Como já dito, Spirit In The Dark foi lançado durante a era pela luta dos Direitos Civis e, também, o começo da revolução pelos direitos das mulheres. Por isso, o álbum não apenas é sobre a libertação de um relacionamento, mas, também, sobre a expiação das dores da luta pela igualdade de raça e gênero que Aretha sentia a flor da pele. A cantora não tinha apenas se libertado de um relacionamento tóxico no âmbito pessoal. A cantora começava a se libertar das amarras que a sociedade de forma geral. E esse sentimento de liberdade está expressa na R&B com forte toque de gospel Pullin' em que Aretha parece encontrar algo divino após o se reerguer do chão depois do fim de um relacionamento. Lendo com mais cuidado, a canção também pode ser associada com a esperança de novos tempos depois de tantas lutas em que negros e mulheres teriam os mesmos direitos. Conseguindo ser pessoal e ao mesmo tempo com uma mensagem ampla, a cantora constrói canções de atemporalidade impecável que parece exatamente o que precisamos ouvir. E até mesmo o título do álbum e da sua faixa homônima reflete esse sentimento: Spirit In The Dark não é sobre apenas se sentir para baixo e em estar mentalmente em um lugar ruim e, sim, sobre o processo de sair desse estado para um bem melhor através da fé ou de alguma outra forma. E se a mensagem e a qualidade incomparável da voz da Aretha não fosse o bastante, o álbum ainda é a constatação do imenso alcance artístico da cantora.

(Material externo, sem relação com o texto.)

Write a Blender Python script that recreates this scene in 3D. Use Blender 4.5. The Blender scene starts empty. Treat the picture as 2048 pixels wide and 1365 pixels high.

Apesar de várias regravações e gravações de outros compositores, Spirit In The Dark apresenta cinco canções escrita pela própria Aretha, sendo quatro delas de autoria solo. Além da canção que dá nome ao álbum, outro momento de destaque que tem a composição de Aretha é a poderosa One Way Ticket sobre a não reciprocidade em um relacionamento em que apenas um parece realmente comprometido. Direta e avassaladoramente verdadeira, a canção mostra um pouco da persona compositora de Aretha que pode até não ser revolucionaria, mas sempre se mostrou lúcida, decida e de uma poética clara e profunda. Talentosa como poucas, Aretha Franklin também foi uma pianista nata e impecável, ficando nítido a sua presença durante quase todo o álbum. O distinto começo de Honest I Do é um dos momentos mais memoráveis da pianista Aretha durante todo o álbum. Outros momentos de destaques do álbum são a soul com inspiração rock When The Battle Is Over, a deliciosamente soul That's All I Want From You e a marcante On No Not My BabySpirit In The Dark, infelizmente, não está entre os trabalhos de maior vendagem da cantora ou os mais lembrados pelo público, mas é uma joia sobre uma artista imortal que estava em momento de auto-descobrimento que serve de inspiração pessoalmente e de forma geral para uma época que precisamos dessa força.